Les idées ne viennent pas d’en haut
Dernier maillon, et non des moindres : l’intelligence collective. Trop souvent, l’innovation publique est vue comme un privilège d’experts. Et pourtant, ce sont les usagers, les agents de terrain, les habitants eux-mêmes qui ont les idées les plus utiles, les plus concrètes, les plus urgentes. Il suffit, parfois, de leur tendre l’oreille, de leur ouvrir un canal.
Des plateformes citoyennes voient le jour, permettant à chacun de proposer, voter, enrichir des projets de quartier ou de service. Et si ces initiatives étaient la vraie porte d’entrée d’un numérique de terrain ? Un numérique qui n’automatise pas les problèmes, mais qui aide à les formuler, à les comprendre, à les résoudre ensemble.
L’IA peut jouer un rôle ici aussi, en triant, en suggérant, en analysant. Mais elle ne remplacera jamais la légitimité de la délibération collective. Ni l’intuition d’un agent qui connaît son quartier par cœur.

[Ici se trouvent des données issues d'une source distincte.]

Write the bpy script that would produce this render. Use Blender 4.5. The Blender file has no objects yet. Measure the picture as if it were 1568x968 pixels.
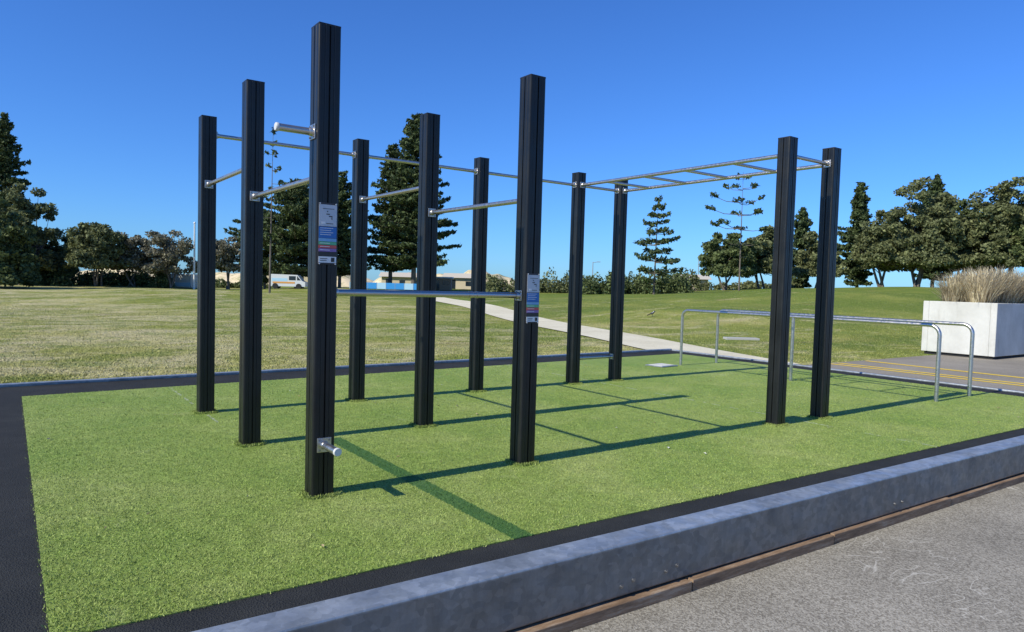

Ni miracle, ni gadget : un levier à maîtriser
Soyons clairs : ces outils ne valent rien sans accompagnement. Ils ne servent à rien s’ils creusent la fracture numérique au lieu de la combler. Mais bien pensés, bien déployés, ils ont un effet boomerang salutaire. Le numérique accélère ce qui marche, révèle ce qui bloque, et surtout il libère du temps. Du temps à redonner à celles et ceux que le numérique ne touche pas directement. À celles et ceux qui sont loin des écrans, mais au cœur du service public. Car ce n’est pas la vitesse qui rapproche l’administration du terrain. C’est sa capacité à mieux écouter, à mieux comprendre, à mieux répondre.